# WHAT THE TASK REQUIRES:
Please copy the lines below exactly, from the first one through the line showing "return (f(r),f(g),f(b),1)".
__________________________________________________
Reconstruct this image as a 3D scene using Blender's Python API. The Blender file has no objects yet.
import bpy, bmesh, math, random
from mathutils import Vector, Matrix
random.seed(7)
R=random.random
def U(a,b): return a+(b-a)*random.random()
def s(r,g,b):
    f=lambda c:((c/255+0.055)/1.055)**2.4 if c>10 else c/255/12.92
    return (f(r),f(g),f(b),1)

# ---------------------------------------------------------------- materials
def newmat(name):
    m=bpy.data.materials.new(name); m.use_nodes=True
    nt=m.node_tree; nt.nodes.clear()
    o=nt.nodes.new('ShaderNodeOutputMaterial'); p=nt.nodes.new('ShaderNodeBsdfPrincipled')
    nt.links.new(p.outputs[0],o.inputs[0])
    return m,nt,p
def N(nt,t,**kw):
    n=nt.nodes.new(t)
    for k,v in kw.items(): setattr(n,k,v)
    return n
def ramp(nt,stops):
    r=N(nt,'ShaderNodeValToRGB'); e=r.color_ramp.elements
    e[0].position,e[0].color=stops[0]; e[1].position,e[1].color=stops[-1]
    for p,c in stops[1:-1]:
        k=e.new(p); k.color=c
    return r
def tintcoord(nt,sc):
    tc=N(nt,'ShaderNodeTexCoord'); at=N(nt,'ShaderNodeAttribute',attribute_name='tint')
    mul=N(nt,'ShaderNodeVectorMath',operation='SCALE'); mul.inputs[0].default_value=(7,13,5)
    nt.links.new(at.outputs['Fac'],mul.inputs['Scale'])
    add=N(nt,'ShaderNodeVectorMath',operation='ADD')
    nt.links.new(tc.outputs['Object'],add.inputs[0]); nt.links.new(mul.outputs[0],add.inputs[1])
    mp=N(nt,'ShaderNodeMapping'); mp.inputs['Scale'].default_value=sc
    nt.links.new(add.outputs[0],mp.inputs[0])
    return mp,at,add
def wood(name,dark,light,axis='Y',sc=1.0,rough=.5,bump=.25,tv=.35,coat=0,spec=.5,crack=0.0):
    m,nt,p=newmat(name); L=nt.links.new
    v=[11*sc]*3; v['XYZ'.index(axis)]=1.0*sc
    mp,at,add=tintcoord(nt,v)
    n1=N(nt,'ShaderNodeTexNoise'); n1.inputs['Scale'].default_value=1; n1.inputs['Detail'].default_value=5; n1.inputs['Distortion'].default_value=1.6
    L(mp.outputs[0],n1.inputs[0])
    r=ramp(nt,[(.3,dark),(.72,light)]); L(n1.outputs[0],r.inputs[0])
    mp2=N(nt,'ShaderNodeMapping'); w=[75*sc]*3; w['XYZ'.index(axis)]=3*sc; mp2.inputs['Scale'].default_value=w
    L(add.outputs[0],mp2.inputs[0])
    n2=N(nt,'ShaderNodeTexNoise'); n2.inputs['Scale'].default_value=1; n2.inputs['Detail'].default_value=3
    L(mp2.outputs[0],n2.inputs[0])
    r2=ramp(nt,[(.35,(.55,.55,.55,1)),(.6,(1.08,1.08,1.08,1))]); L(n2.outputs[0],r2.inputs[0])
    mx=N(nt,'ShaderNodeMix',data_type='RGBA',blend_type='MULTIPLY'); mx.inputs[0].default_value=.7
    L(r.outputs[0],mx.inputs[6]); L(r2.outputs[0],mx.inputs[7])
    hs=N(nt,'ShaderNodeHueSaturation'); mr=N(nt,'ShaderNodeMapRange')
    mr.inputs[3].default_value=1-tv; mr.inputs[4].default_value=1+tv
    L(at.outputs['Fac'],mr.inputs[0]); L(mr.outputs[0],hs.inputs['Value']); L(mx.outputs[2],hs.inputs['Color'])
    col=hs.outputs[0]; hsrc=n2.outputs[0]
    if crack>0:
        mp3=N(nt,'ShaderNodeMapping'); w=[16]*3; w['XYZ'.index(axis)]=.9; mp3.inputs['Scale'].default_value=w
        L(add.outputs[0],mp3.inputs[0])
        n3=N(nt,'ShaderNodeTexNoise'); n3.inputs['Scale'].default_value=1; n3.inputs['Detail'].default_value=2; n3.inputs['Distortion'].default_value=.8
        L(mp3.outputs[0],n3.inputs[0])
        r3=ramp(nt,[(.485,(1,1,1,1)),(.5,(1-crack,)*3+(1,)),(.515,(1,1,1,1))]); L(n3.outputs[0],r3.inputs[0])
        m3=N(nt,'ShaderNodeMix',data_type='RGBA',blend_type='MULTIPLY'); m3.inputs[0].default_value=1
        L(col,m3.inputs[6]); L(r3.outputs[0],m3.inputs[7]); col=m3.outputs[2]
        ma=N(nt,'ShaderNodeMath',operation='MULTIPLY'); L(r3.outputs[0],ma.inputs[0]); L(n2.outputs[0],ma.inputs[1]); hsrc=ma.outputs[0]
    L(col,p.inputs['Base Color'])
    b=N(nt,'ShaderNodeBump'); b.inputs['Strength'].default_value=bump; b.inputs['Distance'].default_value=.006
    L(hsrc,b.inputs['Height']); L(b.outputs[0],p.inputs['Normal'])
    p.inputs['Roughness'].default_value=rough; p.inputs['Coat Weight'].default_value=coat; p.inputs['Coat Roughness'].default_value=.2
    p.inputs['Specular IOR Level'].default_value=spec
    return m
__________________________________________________
# RESULT OF THE EXERCISE:
Reconstruct this image as a 3D scene using Blender's Python API. The Blender file has no objects yet.
import bpy, bmesh, math, random
from mathutils import Vector, Matrix
random.seed(7)
R=random.random
def U(a,b): return a+(b-a)*random.random()
def s(r,g,b):
    f=lambda c:((c/255+0.055)/1.055)**2.4 if c>10 else c/255/12.92
    return (f(r),f(g),f(b),1)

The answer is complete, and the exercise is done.